The talks in Paris were barely getting underway last week when representatives from Antigua and Barbuda made a series of impassioned pleas to the nations gathered to negotiate a climate treaty. In speeches and in a written appeal, officials from the islands warned that their homeland was literally in danger of being swept away by rising sea levels.

Even if all countries honored their current promises to cut greenhouse-gas emissions, global temperatures would rise by 2.7 degrees Celsius — and “that would be too much,” the delegation said, summarizing its view on its official Twitter account.

“The ministers came to the [talks] so that we might escape a world of plus-3 degrees, and for refusing to sign the death warrant of certain countries,” the message read. “It seems that this promise is forgotten.”

Antiguan officials delivered similar messages in closed meetings, warning that other island nations faced “an existential threat” unless the negotiators increased their ambition and sought even stricter emission controls to keep the temperature rise from exceeding 1.5 degrees, according to a diplomat present during the session. For these countries, the risks include not just the loss of land but the death of vital fisheries as more coral reefs die because of higher temperatures and increased acidity.

Similar appeals have been made for years, but in Paris the islanders acquired new allies: African nations, Europeans, even some Americans expressed sympathy, the diplomat said.

Eiffel Tower lit up for COP21 [Pic: arc2020.eu]

Eiffel Tower lit up for COP21 [Pic: arc2020.eu]

As the Paris meeting unfolded, the 1.5 target received more and more acknowledgment from major economies such as France, Canada and the United States. Then, a near-final draft agreement released Thursday enshrined it as the aspirational climate goal of the entire world. Countries, the draft said, will take steps to “hold the increase in the global average temperature to well below 2°C above pre-industrial levels and to pursue efforts to limit the temperature increase to 1.5 °C.”

The language was retained in a draft that was scheduled for debate and final approval on Saturday. Officials cautioned that changes could still be made in the talk’s final hours. “Nothing is agreed until everything is agreed,” Fabius said earlier in the week.

Still, observers say that the moral appeal of small-islanders has merged with a growing body of troubling science suggesting that their temperature target turns out to be a meaningful one.

It was not until 2008, at the Poznan climate meetings in Poland, that the coalition of small island nations called the Alliance of Small Island States formally stood up for the position of a 1.5-degree temperature target, said Bill Hare, a physicist and a founder of Climate Analytics. The group has conducted considerable research on the 1.5-degree target to help small island nations and developing countries.

But there was not much science at the time to differentiate 1.5 degrees from two degrees. Climate Analytics science director Michiel Schaeffer and scientific consultant Joeri Rogelj note that many climate studies have tended to compare impacts at two degrees with impacts at much higher temperature increases, rather than to suss out the differences between 1.5 and two, which turn out to be fairly substantial.

“There’s a significant difference between one and a half degrees and two degrees if you look at survival of coral reefs, and shifts in heat and precipitation extremes,” Schaeffer said, “and for example, a doubling of risk for food security at two degrees compared with one and a half degrees.”

And then, most of all, there is sea-level rise.
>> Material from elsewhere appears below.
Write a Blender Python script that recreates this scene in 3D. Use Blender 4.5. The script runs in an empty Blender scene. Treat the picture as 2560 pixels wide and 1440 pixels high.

Recent research suggests not only that every one degree of temperature increase (Celsius) will lead to about 2.3 meters of long-term sea-level rise (over seven feet), but that the long-term stability threshold of the Greenland ice sheet may also lie at around 1.5 degrees, or just above it. (The stability threshold of the West Antarctic ice sheet may already have been reached).

So even as small island states pushed more and more for 1.5 degrees — and as their coalition grew to include more developing countries — scientific research on ice-sheet vulnerability and sea-level rise started to paint a two-degree warmer world as quite a scary one.

“That combination of science and morality I think brought it here in a way that was just undeniable,” said Jennifer Morgan, director of the climate-change program at the World Resources Institute. “That’s how I think it got as far as it’s gotten.”

But the talk of 1.5 degrees brings with it deeply sobering implications that, until now, many in the climate debate largely managed to avoid or ignore.  Increasing talk about this target also opens up, more than ever, a troubling discussion about “negative emissions” technologies that do not exist on any mass scale at present but theoretically would be able to pull carbon dioxide out of the air. Perhaps the most popular of them is bioenergy with carbon capture and storage, or BECCS, which would involve burning plants for power and then storing the carbon released in the ground.

These technologies will be needed, scientists say, for 1.5 to be possible. It may be that the only way to land the planet at 1.5 degrees is to temporarily overshoot that target and then cool things back down again through massive carbon removal from the air, according to scientists.

Criticisms of “negative emissions” technologies are mounting. Recently, a large group of scientists said it would be “extremely risky” to rely on such technologies rather than simply cutting carbon emissions sharply, because they all have major trade-offs (BECCS, for instance, would require a huge amount of land). But nonetheless, they’ve become a part of the debate out of necessity.

Thus, the powerful moral case made by small island nations and other climate-vulnerable countries now runs head on into the extraordinarily complex math of the global carbon budget, with a little science fiction thrown in to boot.  But even if humans cannot manage to keep the planet from warming more than 1.5 degrees Celsius, there could be a benefit to the effort.

“Having aimed for 1.5 in the first place,” Rogelj said, “if we are not lucky, if some technologies don’t turn out, then maybe we will be safe enough to stay below two degrees.”